Depictions in opera rehearsals increase in size and detail over time in contrast to previous accounts from interactional histories that show a tendency for grammar, turns, and iconic gestures to decrease in complexity over time and with shared accumulated knowledge (see, for instance, Broth et al., Citation2017; Deppermann, Citation2018; Gerwing & Bavelas, Citation2004; Schmidt & Deppermann, Citation2023; Streeck, Citation2021). This has to do with the nature of depictions in opera rehearsals as not merely interactional practices but also the outcome of the interaction, the performing arts in creation (cf., Löfgren, Citation2023a; see also Norrthon & Schmidt, Citation2023). In semiotic terms, depictions are signs, in so far as they are practices for the participants to make sense of each other when collaboratively creating art, and in so far as they represent “prototypes of mundane behavior” (Lefebvre, Citation2018; Löfgren, Citation2023b; Löfgren & Hofstetter, Citation2023). According to the pas-une-pipe-principle,Footnote11 a depiction is not what it depicts (Clark, Citation2016), and this holds for depictions in opera rehearsals as well, in that a depiction of a father mourning his dying daughter is not a real father mourning a dying daughter (only a baritone and a soprano “pretending” to do so). However, in so far as they are the art proper in creation, depictions in opera rehearsals partially violate the pas-une-pipe-principle of depictions: they are the very art that they are referencing (cf., Löfgren & Hofstetter, Citation2023, on introversive vs. extroversive semiosis). It is entirely natural, therefore, that they increase in complexity over time, as the artwork materializes. This is in contrast to “mere” communicative signs that reduce in complexity, presumably for efficiency reasons, with time and as their referents become established.

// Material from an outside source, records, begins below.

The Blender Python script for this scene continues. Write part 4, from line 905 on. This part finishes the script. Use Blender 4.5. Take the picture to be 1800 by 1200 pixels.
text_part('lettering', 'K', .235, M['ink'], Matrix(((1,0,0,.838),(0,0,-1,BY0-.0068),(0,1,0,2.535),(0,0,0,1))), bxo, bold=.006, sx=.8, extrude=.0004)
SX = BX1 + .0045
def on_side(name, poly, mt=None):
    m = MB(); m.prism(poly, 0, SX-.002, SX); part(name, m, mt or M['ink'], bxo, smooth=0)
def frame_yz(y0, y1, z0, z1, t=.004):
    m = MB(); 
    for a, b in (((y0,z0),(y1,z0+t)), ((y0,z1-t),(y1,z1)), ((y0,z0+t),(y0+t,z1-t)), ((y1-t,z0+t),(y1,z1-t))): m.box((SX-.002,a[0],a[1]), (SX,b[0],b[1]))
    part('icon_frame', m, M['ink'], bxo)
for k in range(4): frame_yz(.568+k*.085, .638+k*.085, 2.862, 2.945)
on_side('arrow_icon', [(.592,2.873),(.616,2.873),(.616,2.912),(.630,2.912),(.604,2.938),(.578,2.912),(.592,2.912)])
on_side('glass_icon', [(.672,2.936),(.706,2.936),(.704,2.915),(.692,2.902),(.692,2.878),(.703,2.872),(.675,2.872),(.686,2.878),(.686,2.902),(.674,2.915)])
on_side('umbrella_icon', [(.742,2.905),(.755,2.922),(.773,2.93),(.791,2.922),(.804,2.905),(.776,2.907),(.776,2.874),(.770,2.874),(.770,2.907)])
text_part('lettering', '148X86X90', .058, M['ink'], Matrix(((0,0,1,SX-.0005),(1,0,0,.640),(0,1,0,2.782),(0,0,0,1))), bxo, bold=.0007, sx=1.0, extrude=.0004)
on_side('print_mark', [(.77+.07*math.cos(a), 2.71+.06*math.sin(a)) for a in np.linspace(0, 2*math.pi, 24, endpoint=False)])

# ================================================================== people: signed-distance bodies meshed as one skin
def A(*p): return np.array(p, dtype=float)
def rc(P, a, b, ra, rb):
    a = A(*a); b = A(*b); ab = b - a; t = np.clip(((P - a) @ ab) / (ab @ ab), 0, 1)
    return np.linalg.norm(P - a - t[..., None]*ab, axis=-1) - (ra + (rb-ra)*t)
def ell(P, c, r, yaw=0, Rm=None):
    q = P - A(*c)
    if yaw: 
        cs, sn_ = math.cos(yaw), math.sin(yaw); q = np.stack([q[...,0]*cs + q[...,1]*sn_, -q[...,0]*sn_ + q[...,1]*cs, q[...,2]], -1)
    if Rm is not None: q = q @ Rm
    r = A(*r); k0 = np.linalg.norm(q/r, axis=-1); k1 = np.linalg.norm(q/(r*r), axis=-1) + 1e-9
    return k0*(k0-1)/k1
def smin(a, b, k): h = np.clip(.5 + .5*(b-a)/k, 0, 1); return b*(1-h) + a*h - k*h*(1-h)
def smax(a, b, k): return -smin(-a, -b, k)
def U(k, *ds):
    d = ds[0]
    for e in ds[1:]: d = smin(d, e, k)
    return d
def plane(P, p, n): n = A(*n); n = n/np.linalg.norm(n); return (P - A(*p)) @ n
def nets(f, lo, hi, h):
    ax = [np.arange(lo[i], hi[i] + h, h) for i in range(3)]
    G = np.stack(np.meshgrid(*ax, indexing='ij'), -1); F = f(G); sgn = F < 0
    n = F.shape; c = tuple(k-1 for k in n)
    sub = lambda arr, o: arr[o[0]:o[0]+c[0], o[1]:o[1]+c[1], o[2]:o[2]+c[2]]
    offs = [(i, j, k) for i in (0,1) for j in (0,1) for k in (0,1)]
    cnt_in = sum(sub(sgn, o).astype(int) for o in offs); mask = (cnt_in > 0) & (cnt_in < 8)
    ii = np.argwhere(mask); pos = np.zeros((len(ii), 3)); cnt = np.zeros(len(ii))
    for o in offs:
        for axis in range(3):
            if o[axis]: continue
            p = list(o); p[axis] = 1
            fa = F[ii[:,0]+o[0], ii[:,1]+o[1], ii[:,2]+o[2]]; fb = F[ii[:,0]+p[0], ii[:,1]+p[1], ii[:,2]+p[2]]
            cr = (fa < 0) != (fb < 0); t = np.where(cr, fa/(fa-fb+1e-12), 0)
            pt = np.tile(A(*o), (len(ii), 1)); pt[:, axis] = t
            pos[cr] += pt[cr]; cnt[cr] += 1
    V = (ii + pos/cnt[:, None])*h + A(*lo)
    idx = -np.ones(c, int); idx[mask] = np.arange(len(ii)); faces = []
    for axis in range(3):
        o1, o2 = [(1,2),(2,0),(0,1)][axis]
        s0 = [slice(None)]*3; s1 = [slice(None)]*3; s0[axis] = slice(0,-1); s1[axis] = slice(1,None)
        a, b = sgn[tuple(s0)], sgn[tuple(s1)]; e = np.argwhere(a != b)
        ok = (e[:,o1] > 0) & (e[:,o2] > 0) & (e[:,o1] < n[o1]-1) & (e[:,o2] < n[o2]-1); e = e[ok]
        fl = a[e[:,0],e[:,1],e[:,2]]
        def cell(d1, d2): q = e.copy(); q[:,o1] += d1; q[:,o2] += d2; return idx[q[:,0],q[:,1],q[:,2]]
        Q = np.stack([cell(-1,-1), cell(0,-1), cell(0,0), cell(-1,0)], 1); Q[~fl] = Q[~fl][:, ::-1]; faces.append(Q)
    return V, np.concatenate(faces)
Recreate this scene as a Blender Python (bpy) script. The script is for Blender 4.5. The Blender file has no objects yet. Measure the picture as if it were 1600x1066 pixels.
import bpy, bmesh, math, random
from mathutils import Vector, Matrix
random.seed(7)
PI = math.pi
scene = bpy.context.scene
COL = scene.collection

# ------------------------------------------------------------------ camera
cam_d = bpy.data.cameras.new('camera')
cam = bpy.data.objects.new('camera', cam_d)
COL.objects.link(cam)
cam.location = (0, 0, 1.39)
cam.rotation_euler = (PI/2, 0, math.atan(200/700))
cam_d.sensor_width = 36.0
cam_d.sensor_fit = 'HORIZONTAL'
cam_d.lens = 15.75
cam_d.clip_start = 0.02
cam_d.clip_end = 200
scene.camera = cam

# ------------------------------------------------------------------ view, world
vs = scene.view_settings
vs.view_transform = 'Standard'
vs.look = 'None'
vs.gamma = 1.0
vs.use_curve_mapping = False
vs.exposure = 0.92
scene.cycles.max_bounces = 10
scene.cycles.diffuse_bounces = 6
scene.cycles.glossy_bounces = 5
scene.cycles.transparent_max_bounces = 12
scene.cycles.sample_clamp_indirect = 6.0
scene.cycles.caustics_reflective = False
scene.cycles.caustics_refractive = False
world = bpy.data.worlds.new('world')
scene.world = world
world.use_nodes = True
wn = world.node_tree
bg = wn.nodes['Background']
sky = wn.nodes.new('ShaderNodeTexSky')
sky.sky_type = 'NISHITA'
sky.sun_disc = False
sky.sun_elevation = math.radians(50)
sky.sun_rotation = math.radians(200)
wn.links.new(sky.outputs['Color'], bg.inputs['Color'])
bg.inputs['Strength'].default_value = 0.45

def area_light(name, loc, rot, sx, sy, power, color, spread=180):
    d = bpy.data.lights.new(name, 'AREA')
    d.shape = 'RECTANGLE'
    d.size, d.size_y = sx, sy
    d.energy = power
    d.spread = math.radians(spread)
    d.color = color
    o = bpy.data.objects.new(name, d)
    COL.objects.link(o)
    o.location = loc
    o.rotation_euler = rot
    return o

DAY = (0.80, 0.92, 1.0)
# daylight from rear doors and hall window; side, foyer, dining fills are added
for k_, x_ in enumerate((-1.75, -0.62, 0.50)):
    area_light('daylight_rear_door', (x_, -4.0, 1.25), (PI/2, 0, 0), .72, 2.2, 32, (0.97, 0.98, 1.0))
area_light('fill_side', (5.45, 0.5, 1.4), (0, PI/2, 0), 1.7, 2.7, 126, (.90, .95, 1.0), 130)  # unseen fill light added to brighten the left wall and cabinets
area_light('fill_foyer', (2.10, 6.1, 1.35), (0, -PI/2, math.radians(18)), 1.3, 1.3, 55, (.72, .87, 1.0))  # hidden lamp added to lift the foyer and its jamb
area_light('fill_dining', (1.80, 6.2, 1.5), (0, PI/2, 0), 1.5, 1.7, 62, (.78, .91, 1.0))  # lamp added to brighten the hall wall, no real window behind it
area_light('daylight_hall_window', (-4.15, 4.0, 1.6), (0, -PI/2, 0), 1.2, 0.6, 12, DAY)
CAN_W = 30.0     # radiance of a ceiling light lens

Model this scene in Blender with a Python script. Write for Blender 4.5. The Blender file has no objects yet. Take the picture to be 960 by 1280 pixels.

Depictions enhance access to ideas and make them available for joint scrutiny and editing as they are the very “object” that decisions need to be made on—that is, the production as such at its current state. They are thus a necessary feature of the joint decision-making process of creating performance bodies. Importantly, this current state of the performance, or the ideas themselves, do not exist prior to or independently of the depictions. The ideas take form in the dialogical interaction of opera rehearsals. As illustrated in section 4.2, other participants may intervene in ideas so that they become abandoned, or so that their final implementation—the idea in its most depicted state—is dialogically expressed (Linell, Citation2009). As such, depictions and ideas in proposals display understanding of previous turns and the interactional macro- and micro-histories of the aesthetics of this production. Furthermore, they propose new ideas in line with that understanding and thereby transforms the same aesthetics (cf., Balantani, Citation2022; Sunakawa, Citation2018). This is reminiscent of a fundamental feature of social interaction—namely, the double-sided nature of turns-at-talk as both context-sensitive and context-renewing (see Heritage, Citation1984). When depicting ideas during opera rehearsals, participants show understandings of contexts they themselves reinvent.

Acknowledgments

I wish to thank Leelo Keevallik, Angelika Linke, Emily Hofstetter, Melisa Stevanovic, Oliver Ehmer, and Stefan Norrthon for valuable comments on earlier versions of this article. I am equally grateful to the three anonymous reviewers for their improving remarks. Finally, I want to extend my sincerest thanks to the anonymous opera ensemble who generously allowed me to record and analyze them for the purposes of this study.

Disclosure statement

No potential conflict of interest was reported by the authors.

Data availability statement

Due to ethical restrictions, supporting data is not available.

Notes

1 This term is used to disentangle the metaphorical member’s term body from its concrete and mundane understanding. In previous research on interaction in theater rehearsals, similar phenomena have been referred to as “blockings” (Norrthon, Citation2019, Citation2021), “representational choreographic artefact” (Hazel, Citation2018), or “routines” (Schmidt & Deppermann, Citation2018). The term performance bodies is opted for here as it is a (theoretically informed) member’s term that captures the visuospatial nature of what these participants are creating. What the participants will be doing with vocal/aural resources is already predetermined by the musical notation (in contrast to theater rehearsals where vocal/aural resources are frequently modified for artistic purposes).

2 Although H. Clark (Citation1996, Citation2016, Citation2019) speaks of communicative strategies or methods, this article speaks about descriptions and depictions as interactional practices that participants use to bring about social action (cf. Deppermann & Streeck, Citation2018).

3 Although see Szczepek Reed (Citation2021) for a distinction between depiction and demonstration.

4 In this work, the term modality is reserved for overarching categories of interactional resources, based on Enfield’s (Citation2005) distinction between the visuospatial and vocal/aural modalities. The two modalities in turn consists of different resources (i.e., minimal meaning-making units). Lexicosyntax, speech, prosody, and voice quality are conceived of as vocal/aural resources whereas movements, postural changes, gestures, gaze, and facial expressions are conceived of as visuospatial resources.

5 Explicit commitment to future action is not always necessary (cf., Huisman, Citation2001; Magnusson, Citation2021) and is rarely observed in opera rehearsals.

6 The remaining the cases in the collection—namely, performer ideas that are accepted (n = 1/36) or rejected (n = 2/36) right away and thereby do not initiate a decision-making micro-history—are not analyzed in this article.

7 To conceal the identity of the participants, personal names are invented.

8 Although the TCU “if one now should have that” (lines 11–13)—together with the visuospatial behavior of decelerating movement speed and gaze shift toward the director—is ambiguous and indexical, it is treated as a request for confirmation by the director.

9 In imperative form.

10 “Young maiden”

11 The pas-une-pipe principle pertains to Magritte’s famous painting in which a painting of a pipe is accompanied by the text ceci n’est pas une pipe (“this is not a pipe”). This curious statement serves to draw the beholder’s attention to the fact that what is represented on the painting is not a real pipe, but precisely a representation (sign) of it.